New Delhi, May 17: Sonia Gandhi has made it clear she will not tolerate factionalism in the next lot of states going to polls later this year.

The Congress chief made her point “subtly but firmly” to two senior leaders from one such state, Chhattisgarh, when they called on her yesterday. Sonia told Motilal Vora and V.C. Shukla that if the leaders did not fight the polls as one army, the perceived “anti-incumbency wave” against the BJP government might not help the Congress that much.

Congress sources said the context was the apparent regrouping of the upper-caste lobby (Vora and Shukla are Brahmins) against former chief minister Ajit Jogi.

Although Jogi is confined to a wheelchair after an accident in 2003 and is entangled in criminal cases involving him and son Amit, he has reinforced his “importance” in Chhattisgarh politics on numerous occasions.

He got wife Renu elected MLA in a bypoll and stalled the revamp of the state Congress unit, reducing the incumbent chief to a figurehead.

Sources said Vora and Shukla found an “opportune” moment to strike after the Supreme Court last Wednesday admitted a special leave petition filed by the Chhattisgarh government, accusing Jogi of possessing a fraudulent certificate to claim Scheduled Tribe status.

In 2006, the high court had cleared Jogi and it was assumed that he was out of the woods. “Just when he was again getting pro-active, the Brahmin lobby tried to retaliate. But it seems the Congress president will not allow things to go out of hand,” said a source.

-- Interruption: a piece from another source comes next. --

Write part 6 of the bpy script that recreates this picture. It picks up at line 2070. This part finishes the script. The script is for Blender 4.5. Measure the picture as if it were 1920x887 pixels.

Sonia is likely to send across the unity message at meetings she will address when she visits Chhattisgarh in June.

The unity message follows the Congress’s experience in the run-up to the Karnataka elections. Sonia had staved off a near-revolt by veteran leader C.K. Jaffer Sharief when a relative was denied a ticket and placated a sulking Margaret Alva, who, too, had hoped her son would be “rewarded” with one.

Others in the top-heavy Karnataka Congress were accused by district leaders of functioning like Delhi’s “handmaidens” and “stifling local aspirations”.

“We don’t want the Karnataka experience to be repeated in other poll-bound states,” a source said.

In Madhya Pradesh, which like Karnataka has “more leaders than workers”, as a source put it, the “high command” would prefer the old guard to give way to a new lot.

“Arjun Singh should take the hint. Now that his son Ajay has got an important role in the organisation, Arjun Singh will be expected not to meddle in state politics,” a functionary said.